With that, I’m going to move on from discussion of the food. I’ve been focusing on that a lot recently. Actually, food is literally all I do now - if I’m not actively cooking, then I’m chopping something for the next day, or washing dishes, or shopping for ingredients. “Be careful what you pray for,” that’s all I’ve got to say. I’ve told plenty of people recently that I don’t really know where I wanted PCSC to go, but I knew I wanted to work with food and to help people in need. Well...I’m getting to work with food plenty now, and the path gets a little clearer each day of how that might lead to helping people in unexpected ways.


This month’s service was led by Pastor Len Tang and group of volunteers from Missio Community Church. They came though big time. It’s been a surprising and somewhat disheartening struggle to get local churches on board for this.
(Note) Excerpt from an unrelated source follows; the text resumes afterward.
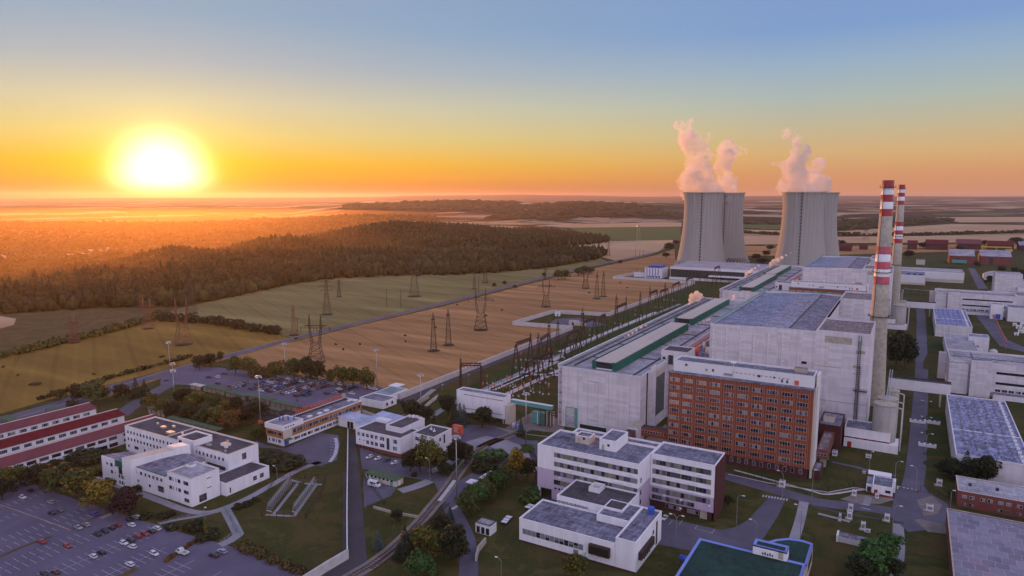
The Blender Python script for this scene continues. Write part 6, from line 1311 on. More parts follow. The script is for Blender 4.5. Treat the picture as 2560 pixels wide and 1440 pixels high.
# ---------------------------------------------------------------- trees
def leafcloud(b, m, lumps, n, size, r_, flat=1., m2=None):
    """many small leaf-clump faces spread over and through overlapping lumps"""
    tot = sum(l[3]**2 for l in lumps)
    for (x, y, z, q) in lumps:
        k = int(n*q*q/tot)
        for _ in range(k):
            d = Vector((r_.gauss(0, 1), r_.gauss(0, 1), r_.gauss(0, 1))).normalized(); rad = q*(.55+.5*r_.random()**.6)
            p = Vector((x, y, z))+Vector((d.x, d.y, d.z*flat))*rad
            nrm = (d+Vector((r_.gauss(0, .5), r_.gauss(0, .5), r_.gauss(0, .5)+.25))).normalized(); u = nrm.orthogonal().normalized(); v = nrm.cross(u)
            a = r_.random()*6.28; u, v = u*math.cos(a)+v*math.sin(a), v*math.cos(a)-u*math.sin(a); s = size*(.6+.8*r_.random())
            b.poly([p-u*s-v*s*.6, p+u*s*.9-v*s*.7, p+u*s+v*s*.6, p-u*s*.7+v*s], m if m2 is None or r_.random() < .75 else m2)
def trunk_mesh(h, r_, rad=.32, top=.5, limbs=5):
    b = MB(); p = Vector((0, 0, 0)); seg = 4; pts = [p]
    for i in range(seg): p = p+Vector((r_.uniform(-.3, .3), r_.uniform(-.3, .3), h*top/seg*1.3)); pts.append(p)
    for i in range(seg): b.tube(pts[i], pts[i+1], rad*(1-i/seg*.7), 'bark', 7, rad*(1-(i+1)/seg*.7))
    for k in range(limbs):
        a = k*6.28/limbs+r_.random(); s = pts[1+k % 3]; e = s+Vector((math.cos(a)*h*.26, math.sin(a)*h*.26, h*(.2+.1*r_.random()))); b.tube(s, e, rad*.42, 'bark', 5, rad*.12)
        b.tube(e, e+Vector((math.cos(a+.6)*h*.1, math.sin(a+.6)*h*.1, h*.12)), rad*.16, 'bark', 4, rad*.05)
    return b
TREES = {}
def make_tree(kind, var, leaf, m2=None):
    """unit prototypes, 10 m tall; conifers in tapering whorls, broadleaves in uneven lumps"""
    r_ = random.Random(hash((kind, var)) % 9999 if False else sum(map(ord, kind))*7+var*131); b = MB(); tm = None
    if kind == 'conifer':
        tm = MB(); tm.tube((0, 0, 0), (0, 0, 9.6), .22, 'bark', 6, .04)
        for i in range(1500):
            z = 1+8.9*(r_.random()**1.25); rad = (10.2-z)*.30*(.72+.28*abs(math.sin(z*3.2)))*(.45+.55*r_.random()**.4); a = r_.random()*6.283
            p = Vector((math.cos(a)*rad, math.sin(a)*rad, z-rad*.25)); o = Vector((math.cos(a), math.sin(a), -.35)); s = .33*(1.15-z/14); sd = Vector((-math.sin(a), math.cos(a), 0))
            b.poly([p-sd*s*.6, p+o*s*1.2-sd*s*.2, p+o*s*1.3+sd*s*.2, p+sd*s*.6+Vector((0, 0, s*.3))], leaf)
    elif kind == 'column':
        tm = MB(); tm.tube((0, 0, 0), (0, 0, 8), .2, 'bark', 6, .05); leafcloud(b, leaf, [(r_.uniform(-.25, .25), r_.uniform(-.25, .25), 1.2+i*.95, 1.15-abs(i-3.4)*.13) for i in range(9)], 1300, .24, r_, 1., m2)
    elif kind == 'bush':
        leafcloud(b, leaf, [(r_.uniform(-4, 4), r_.uniform(-3, 3), r_.uniform(1.5, 5.5), r_.uniform(2, 3.8)) for _ in range(8)], 1100, .6, r_, 1., m2)
        tm = MB()
        for k in range(5): tm.tube((0, 0, 0), (r_.uniform(-3, 3), r_.uniform(-3, 3), 5), .25, 'bark', 4, .08)
    else:
        tm = trunk_mesh(10, r_)
        lumps = [(r_.gauss(0, 1.5), r_.gauss(0, 1.5), r_.uniform(3.4, 8.3), r_.uniform(1.1, 2.2)) for _ in range(17)]
        lumps = [(x*(1.25-abs(z-5.5)*.13), y*(1.25-abs(z-5.5)*.13), z, q) for x, y, z, q in lumps]+[(0, 0, 5.6, 2.6), (0, 0, 7.4, 2.)]
        leafcloud(b, leaf, lumps, 2300, .27, r_, .95, m2)
    return tm, b
KINDS = {'broad': ('broad', 'leaf', None), 'dark': ('broad', 'leaf_dark', None), 'autumn': ('broad', 'leaf', 'leaf_gold'), 'orange': ('broad', 'leaf_orange', 'leaf'), 'gold': ('broad', 'leaf_gold', 'leaf'), 'purple': ('broad', 'leaf_red', None), 'green': ('broad', 'leaf_green', None), 'conifer': ('conifer', 'needle', None), 'blue': ('conifer', 'needle_blue', None), 'column': ('column', 'leaf', 'leaf_gold'), 'bush': ('bush', 'leaf_dark', 'leaf'), 'bushg': ('bush', 'leaf_green', 'leaf'), 'bushd': ('bush', 'grass_dry', 'leaf')}
def tree(px, py, h, kind, lab, w_=1., group='trees on the site', pos=None, nm=None):
    var = rnd.randrange(2); key = (kind, var)
    if key not in TREES:
        sh_, leaf, m2 = KINDS[kind]; tm, b = make_tree(sh_, var, leaf, m2); res = []
        for nm_, mb in (('trunk', tm), ('crown', b)):
            me = bpy.data.meshes.new(nm_); me.from_pydata(mb.v, [], mb.f)
            for m in mb.mats: me.materials.append(M[m])
            me.polygons.foreach_set('material_index', mb.mi); res.append(me)
        TREES[key] = res
    x, y = pos if pos else at(px, py)
    name = nm or {'conifer': 'conifer', 'blue': 'blue_spruce', 'bush': 'shrub', 'bushg': 'shrub', 'bushd': 'shrub', 'column': 'slim_tree'}.get(kind, 'broadleaf_tree')
    t = thing(name, lab, 'shrub' if 'bush' in kind else 'tree', (x, y, 0), group, rnd.random()*6.28); s = h/10.; t.scale = (s*w_, s*w_, s)
    for nm_, me in zip(('trunk', 'crown'), TREES[key]):
        o = bpy.data.objects.new('stems' if 'bush' in kind and nm_ == 'trunk' else nm_, me); COL.objects.link(o); o.parent = t
    return t
def hp(px, py, ty): return hgt(px, py, ty)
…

Other than Dan and our friends from Rose City Church who hosted the inaugural service, we’d gone 0 for 2 on new church partners. (Though that’s had its upsides as well, giving Teesha and our friend Ines the chance to share their pastoral gifts with the community at Centennial.) So, it was encouraging that Len and Missio showed up and supported so enthusiastically. All told, we had almost 20 volunteers on Sunday, over half of which were first-timers. With that many people serving, there was ample opportunity for other volunteers to do what we always say we want to more of - sit down, enjoy a meal, and talk with people. I truly could not be more pleased to report that I saw six or so volunteers who never served a single plate of food. They just talked with people the entire evening. Very, very cool. I hope we can do more of that.

A few highlights to share:

  • First, we took an important step in involving our neighbors at Centennial into the production of the service itself. One resident, Natasha, read our scripture passage prior to Len’s sermon. Well be doing more of this type of thing in the coming months.
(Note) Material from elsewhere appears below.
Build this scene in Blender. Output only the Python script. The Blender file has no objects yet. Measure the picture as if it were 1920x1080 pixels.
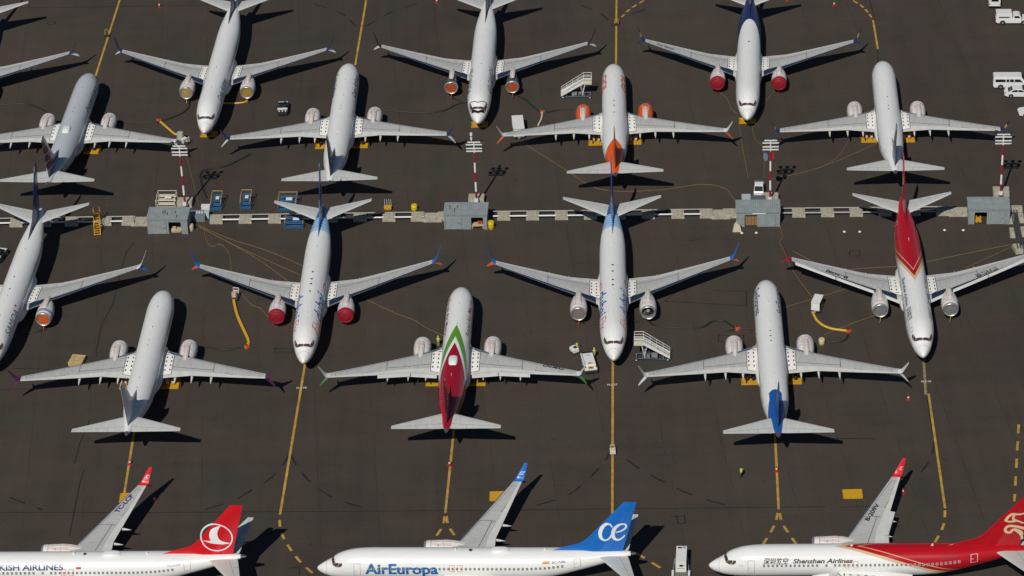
import bpy, bmesh, math, random
from mathutils import Vector, Matrix
rad = math.radians
random.seed(7)
SC = bpy.context.scene
COL = SC.collection

# ------------------------------------------------------------------ camera, light, exposure
CF, CP, CR, CH = 5835.95, rad(31.38595), rad(-2.34119), 231.553   # focal (px at 1920), pitch, roll, height
cam = bpy.data.cameras.new("camera"); cam.sensor_width = 36.0; cam.lens = CF / 1920 * 36.0
cam.clip_start = 1.0; cam.clip_end = 9000.0
co = bpy.data.objects.new("camera", cam); COL.objects.link(co)
co.matrix_world = Matrix.Translation((0, 0, CH)) @ Matrix.Rotation(math.pi / 2 - CP, 4, 'X') @ Matrix.Rotation(CR, 4, 'Z')
SC.camera = co

SUN_EL, SUN_AZ = 44.2, 71.5        # elevation; direction the shadows fall, degrees from +X
world = bpy.data.worlds.new("World"); SC.world = world; world.use_nodes = True
wn = world.node_tree.nodes; wl = world.node_tree.links
bg = wn["Background"]; sky = wn.new("ShaderNodeTexSky"); sky.sky_type = 'NISHITA'; sky.sun_disc = False
sky.sun_elevation = rad(SUN_EL); sky.air_density = 1.0; sky.dust_density = 0.0; sky.ozone_density = 4.0
sd = Vector((-math.cos(rad(SUN_AZ)), -math.sin(rad(SUN_AZ)), math.tan(rad(SUN_EL)))).normalized()
sky.sun_rotation = math.atan2(sd.x, sd.y)
wl.new(sky.outputs[0], bg.inputs[0]); bg.inputs[1].default_value = 0.05
sl = bpy.data.lights.new("sun", 'SUN'); sl.energy = 5.0; sl.angle = rad(0.5); sl.color = (1.0, 0.96, 0.89)
so = bpy.data.objects.new("sun", sl); COL.objects.link(so)
so.rotation_euler = (-sd).to_track_quat('-Z', 'Y').to_euler()
SC.view_settings.view_transform = 'Standard'; SC.view_settings.look = 'None'
SC.view_settings.exposure = -0.48; SC.view_settings.gamma = 1.0
SC.cycles.max_bounces = 5; SC.cycles.use_adaptive_sampling = True

def G(x, y, z=0.0):
    """the point of the apron (or of height z) seen at photo pixel x, y: how the survey of the apron was made"""
    dx, dy = x - 960, y - 540; c, s = math.cos(CR), math.sin(CR)
    a = c * dx + s * dy; b = -s * dx + c * dy
    cp, sp = math.cos(CP), math.sin(CP)
    d = (a, CF * cp - b * sp, -CF * sp - b * cp); t = (z - CH) / d[2]
    return Vector((d[0] * t, d[1] * t, z))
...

  • Second, a gentleman (whose name escapes me at this writing) asked if he could get an extra copy of the bulletins we print for each month’s service, which contains the scripture reference, the song lyrics, and our prayers. Why did he want an extra copy? For the past few months he has used that sheet of paper - in the margins of it, I assume - to write a letter to his mother, and to share about what he heard at our services. How cool is that?

  • Finally, Tom - who never lacks something to say - gave us a great idea and something to reflect on. He told a group of us toward the end of the evening, “You know, you all should come do this more often. You don’t even have to bring food, just come and talk.” Tom has a sneaky sense of humor, but I don’t think this was a dig at the food. (Though I give him credit if it was…) He just wants to be with us. Kinda lends some perspective, doesn’t it? Does for me, at least.

Sunday’s dinner was at the end of a long string work and events, all of which I detailed here. This week is proving even busier. Still, I feel energized by what we heard and saw on Sunday. There is so much to be uncertain about right now in the world and, more specifically, in our country. We have an election coming up in a week. We have shootings at synagogues. Somewhere several thousand miles south of where I am right now a “caravan” of people are walking slowly north, unsure of what reception they’ll receive at the border. All of that is out my control. Unless I’m drastically underestimating the reach of this writing, and my readership contains some very influential people, then those things and much else are out of your control as well. But not all is lost. There are little glimmers of goodness and hope available to us when, for instance, we take a couple of hours out of our busy week to put a plate of food in front of someone who hasn’t had much else to look forward to recently. We did that on Sunday. I have to believe it mattered.


P.S. I would like to thank our donors for their continued, faithful service from afar. Special thanks this month to Leyna & Ryan, and my friend and former colleague (in that order) Bill and his family. Grateful to each and every one of them for their support.